Thirty-five years ago or thereabouts, I was the fourth for an intimate dinner party. The guests were the mayor of Fargo’s sister city, Hamar, Norway, and his wife; the campaign manager for Fargo’s then mayor was our host. Do you suppose I supplied local color?
Conversation remained fairly stiff for the first hour—pleasantries, weather, that sort of thing—so it was time to break the ice. I shared with Mrs Moe an observation about the arts in Fargo-Moorhead: why the arts (music, fine art, etc) were habitually at the short and smelly end of the funding stick; why they were the last activities to be funded when times were flush, the first to be cut when money was tight. I asked specifically about Hans Nielsen Hauge, a Norwegian cleric whose theology had served his nation’s situation when it was alternately a protectorate of Sweden or Denmark.
Hauge preached a theology of deprivation: excess, in Hauge’s view, was of the Devil, while simplicity of design and economy of means situated one nearer to God. Hauge’s beliefs would have resonated with Shakers, Quakers and Mennonites here in America. His theology worked well when Nowary was simply a province of another power; it helped her people in periods of deprivation. But when conditions improved and former luxuries became more widely available, Hauge’s preaching struck a sour chord with the mainstream church and his followers were encouraged to emigrate elsewhere. Why does it not surprise me that the vast majority of them came to the Red River Valley of the North—the valley that stradles the border between North Dakota and Minnesota. They came here and brought with them a distaste for luxury and showy display.
The conversational ice had broken and the Moes shared an observation that confirmed my suspicion: “You know,” she said, “when our American cousins come ‘home’ to Norway, they actually ask for lutefisk! No native Norwegian would admit to having eaten it, because it would confirm they had been desperately poor at some time. Our American cousins have raised lutefisk to cult status.” That night I learned something important about the place that I had lived for five years and would live another thirty-five.
Agincourt’s sister city also helps explain its character.

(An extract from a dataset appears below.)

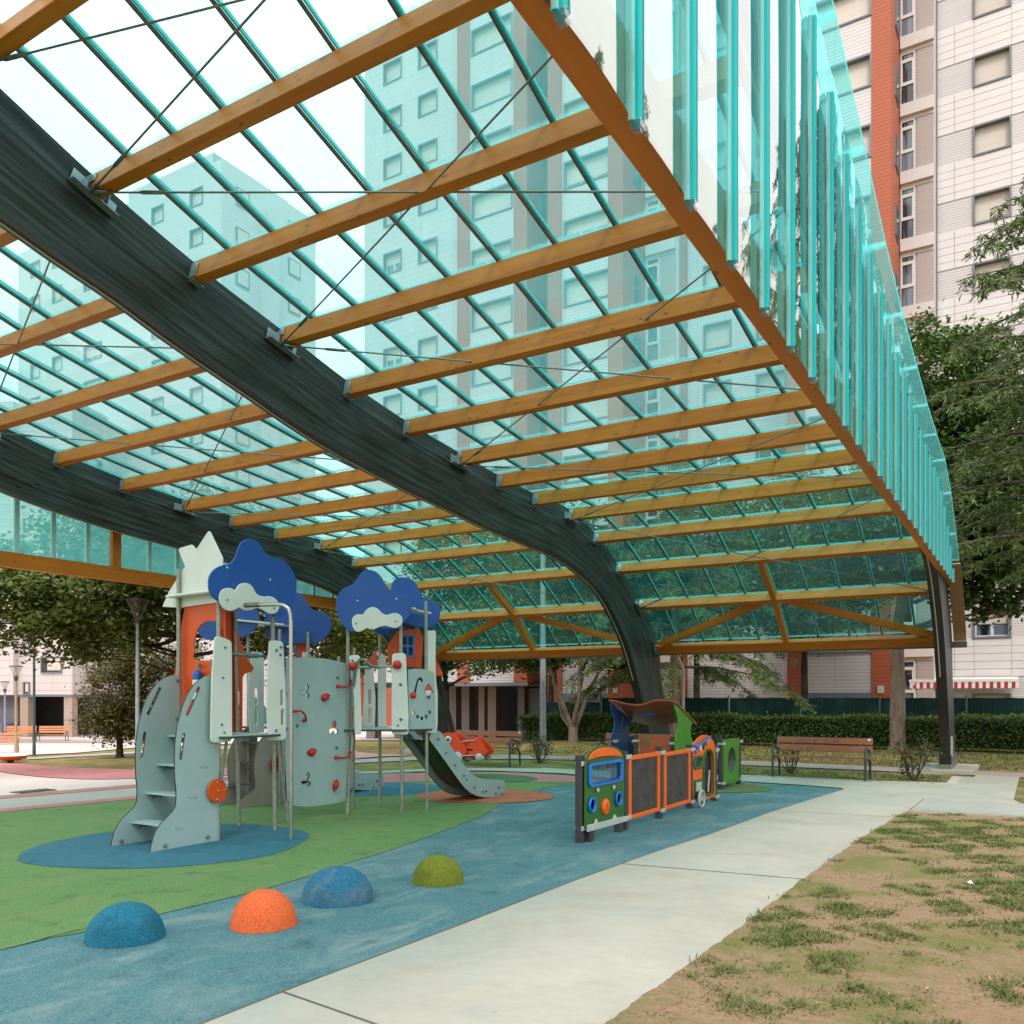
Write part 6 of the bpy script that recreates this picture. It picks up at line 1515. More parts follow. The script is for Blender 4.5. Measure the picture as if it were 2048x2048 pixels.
for k in KP:
    put_window(WA[(1 if k in (2,) else 0)] if k < 8 else WA[2], -2.16, FB0 + 0.0, ZT(k) + 0.0)
    for x in (-34.1, -31.45): put_window(WA[rw.randrange(4)], x, FB0, ZT(k) + 0.1)
    put_window(WA[rw.randrange(4)], -13.9, FB0 - 0.02, ZT(k)); put_window(WA[rw.randrange(4)], -11.3, FB0 - 0.02, ZT(k))
    for bx in (-25.43, -19.93, -8.22):
        i = 2 if (k == 8 or (bx < -8.3 and k in (1, 6, 7))) else (1 if (bx > -9 and k == 1) else rw.choice((0, 0, 1, 3)))
        put_window(WB[i], bx + 0.02, 38.06, ZT(k) - 0.58)
put_window(WA[0], -2.16, FB0, 1.78)
# side windows in the red return walls
sw = MB(); sw.box((0, 0, 0), (0.05, 0.95, 1.35)); sw_me = sw.mesh('window', M['frame_g'])
si = MB(); si.box((0.03, 0, 0), (0.02, 0.78, 1.18)); si_me = si.mesh('pane', M['pane'])
for k in KP:
    for x in (-4.92, -16.70, -21.98):
        o = link('window', sw_me, bld, (x + 0.02, 39.7, ZT(k) - 1.2)); link('pane', si_me, o, (x + 0.02, 39.7, ZT(k) - 1.2))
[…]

“A few figs from thistles…”
by Howard A. Tabor
Geel
Sister City programs are out of fashion these days, I suspect. Suggestions that we may be more alike than different—despite language, culture and politics—don’t sit well with those intent on closing borders, marginalizing the poor or disenfranchising those on the edges of society. Agincourt has had a sister-city relationship since the mid 1980s: Geel, located in the Vlaams-speaking area of northern Belgium, not far from the Dutch border.
Our connection with Geel seems to have grown from an agricultural exchange program between our own Fennimore Farms and a comparable agribusiness there. But that chance encounter opened other doors for cultural comparison and reflection on the shrinking planet we all call home.

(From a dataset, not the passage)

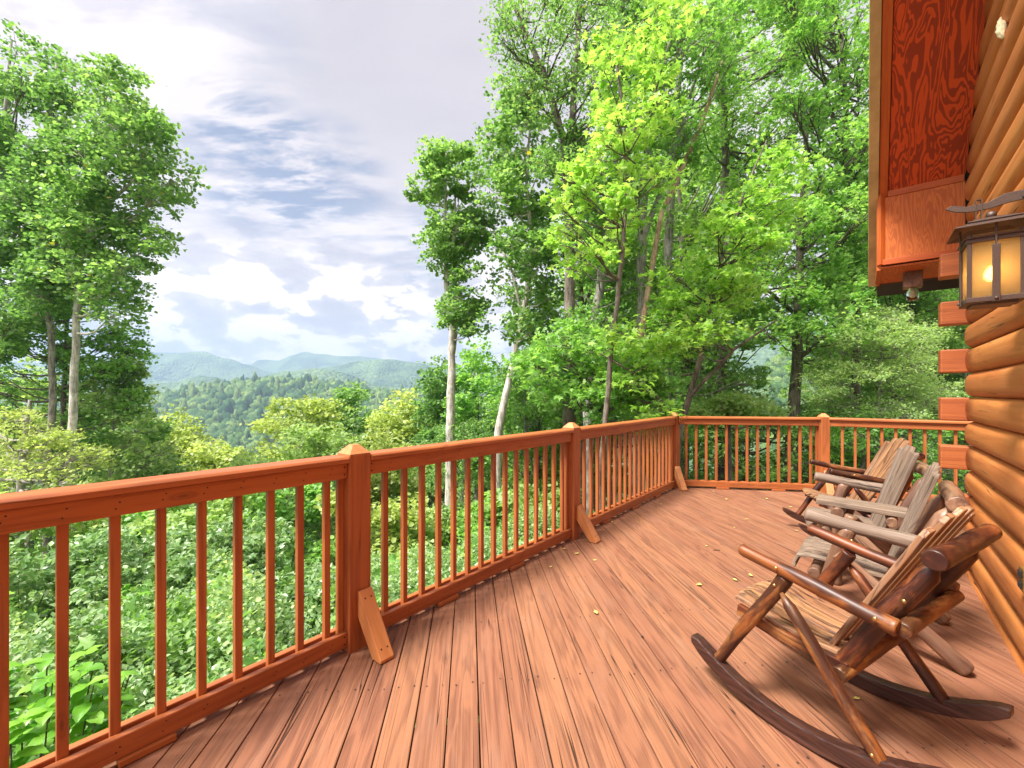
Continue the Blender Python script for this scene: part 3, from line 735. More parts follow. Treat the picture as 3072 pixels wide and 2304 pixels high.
bm = bmesh.new(); add_tube(bm, [(0, 0, 0, 0.02), (0.03, 0, 0, 0.02)], 10, M=Matrix.Translation((W / 2, W / 2, zt + 0.128)) @ Matrix.Rotation(R(-90), 4, 'Y')); lp(bm, 'finial', M_bronze, 0)

# ------------------------------------------------------------------ jar light under the eave
JB = SC(5.61, 0.355, ZL - 0.036)
jar = empty('jar_light', JB, 0, 'clear glass jar light under a wooden block hanging from the eave', 'eave light')
Mj = Matrix((d2, outw(d2), Vector((0, 0, 1)))).transposed().to_4x4()
bm = bmesh.new(); add_box(bm, (-0.085, -0.085, -0.016), (0.085, 0.085, -0.001)); bm_obj('mount_plate', bm, M_trim, jar, Mj, bevel=0.003)
bm = bmesh.new(); add_box(bm, (-0.068, -0.068, -0.165), (0.068, 0.068, -0.0165)); bm_obj('wood_block', bm, M_brownlog, jar, Mj, bevel=0.006)
mgj, tj, bj, oj = new_mat('clear_glass'); bj.inputs['Base Color'].default_value = (0.93, 0.97, 0.95, 1); bj.inputs['Roughness'].default_value = 0.03
bj.inputs['Transmission Weight'].default_value = 1.0; bj.inputs['IOR'].default_value = 1.18
bm = bmesh.new(); pr = [(0.166, 0.034), (0.185, 0.034), (0.20, 0.045), (0.27, 0.045), (0.285, 0.038)]
add_tube(bm, [(x, 0, 0, r) for x, r in pr], 20, M=Mj @ Matrix.Rotation(R(90), 4, 'Y'))
add_tube(bm, [(x, 0, 0, r - 0.004) for x, r in pr[:-1]] + [(0.281, 0, 0, 0.03)], 20, M=Mj @ Matrix.Rotation(R(90), 4, 'Y'))
bm_obj('glass_jar', bm, mgj, jar, None)
bm = bmesh.new(); add_tube(bm, [(0.168, 0, 0, 0.012), (0.19, 0, 0, 0.012), (0.21, 0, 0, 0.02), (0.24, 0, 0, 0.022), (0.255, 0, 0, 0.01)], 12, M=Mj @ Matrix.Rotation(R(90), 4, 'Y')); bm_obj('bulb', bm, M_foam, jar, None)

# ------------------------------------------------------------------ outlet on the wall at the right edge
oc = ray(3066, 1738, 1.0); tt = (CW - 0.048) / oc.dot(n2); oc = Vector((oc.x * tt, oc.y * tt, EYE + (oc.z - EYE) * tt))
outl = empty('wall_outlet', oc, 0, 'small brass and black outdoor outlet low on the log wall', 'outlet')
Mo = Matrix((d2, -n2, Vector((0, 0, 1)))).transposed().to_4x4()
bm = bmesh.new(); add_box(bm, (-0.045, -0.03, -0.06), (0.045, 0.004, 0.06)); bm_obj('cover_plate', bm, M_brass, outl, Mo, bevel=0.004)
for z in (-0.028, 0.028):
    bm = bmesh.new(); add_box(bm, (-0.025, 0.0045, z - 0.017), (0.025, 0.012, z + 0.017)); bm_obj('socket', bm, M_dark, outl, Mo, bevel=0.003)

# ================================================================== ROCKING CHAIRS
def to_uvz(u, v, z): return Vector((-v * -1.0, u, z))   # local x = right side (v), y = forward (u)
def slat(bm, pts, widths, th, nrm_up=True):
    """board following centre line pts (u, v, z) with half width direction roughly v; pts list, widths list"""
    top = []; 
    n = len(pts)
    for i, (p, w_) in enumerate(zip(pts, widths)):
        a = Vector(pts[max(i - 1, 0)]); b_ = Vector(pts[min(i + 1, n - 1)]); tdir = (b_ - a).normalized()
        side = Vector((1, 0, 0)); side = (side - tdir * side.dot(tdir)).normalized(); nr = side.cross(tdir).normalized()
        p = Vector(p)
        top.append([p + side * w_ / 2 + nr * th / 2, p - side * w_ / 2 + nr * th / 2, p - side * w_ / 2 - nr * th / 2, p + side * w_ / 2 - nr * th / 2])
    rings = [[bm.verts.new(q) for q in r] for r in top]
    for a, b_ in zip(rings, rings[1:]):
        for i in range(4): bm.faces.new((a[i], b_[i], b_[(i + 1) % 4], a[(i + 1) % 4]))
    bm.faces.new(rings[0][::-1]); bm.faces.new(rings[-1])
def slat_obj(name, pts, widths, th, mat, parent, bevel=0.004):
    """world grain along local X: build in a frame following the board"""
    P = [Vector((v, u, z)) for (u, v, z) in pts]
    M, L = frame_x(P[0], P[-1]); Mi = M.inverted(); bm = bmesh.new(); slat(bm, P, widths, th); bm.transform(Mi)
    return bm_obj(name, bm, mat, parent, M, bevel=bevel)
def V(u, v, z): return (v, u, z)
def chair_seat(root, mat, hw=0.245, n=6, front=0.33, flip=0.02, name='seat_slat', grey=False):
    for i in range(n):
        f_ = (i + 0.5) / n * 2 - 1; v = f_ * hw
        vr = f_ * hw * 0.92
        if grey: pts = [(-0.15, vr, 0.39), (0.0, v, 0.412), (0.18, v, 0.432), (0.27, v, 0.437), (0.315, v, 0.425), (0.335, v, 0.385), (0.338, v, 0.345)]
        else: pts = [(-0.15, vr, 0.392), (-0.03, vr, 0.392), (0.10, v, 0.41), (0.22, v, 0.447), (0.29, v, 0.458), (0.34 - 0.05 * f_ * f_, v * 1.05, 0.445)]
        wd = [2 * hw / n * 0.74 * (0.92 if j < 2 else 1.0) for j in range(len(pts))]
        slat_obj(name, pts, wd, 0.019, mat, root)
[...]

Geel, for example, is the site of an innovative mental health program, where the afflicted aren’t institutionalized. Instead, they live with families throughout the city, mainstreamed into the rhythm of its daily life. In a similar way, our own Dr Reinhold Kolb encouraged the residents of his Walden Retreat to venture outside its gemütlich safety and interact with Agincourt’s “normal” citizens. Their puppet theater in The Commons is still the stuff of legend.
Geel’s remarkable program grew from the city’s equally legendary saint—Dymphna, virgin and martyr—an Irish princess who sought sanctuary there to escape her father’s unwanted sexual advances. Murdered and then buried in Belgium, Dymphna’s tomb became linked with miraculous cures of the mentally ill. Do you suppose there’s another place in Christendom with a church bearing her name? I’ll bet Saint Ahab registers about as high on that scale, another unexpected link with Geel.
As we approach the twenty-fifth anniverary of sister-city status, I wonder what other parallels exist between us and those highly suspect Europeans. And just what is normal, anyway? Damned if I know.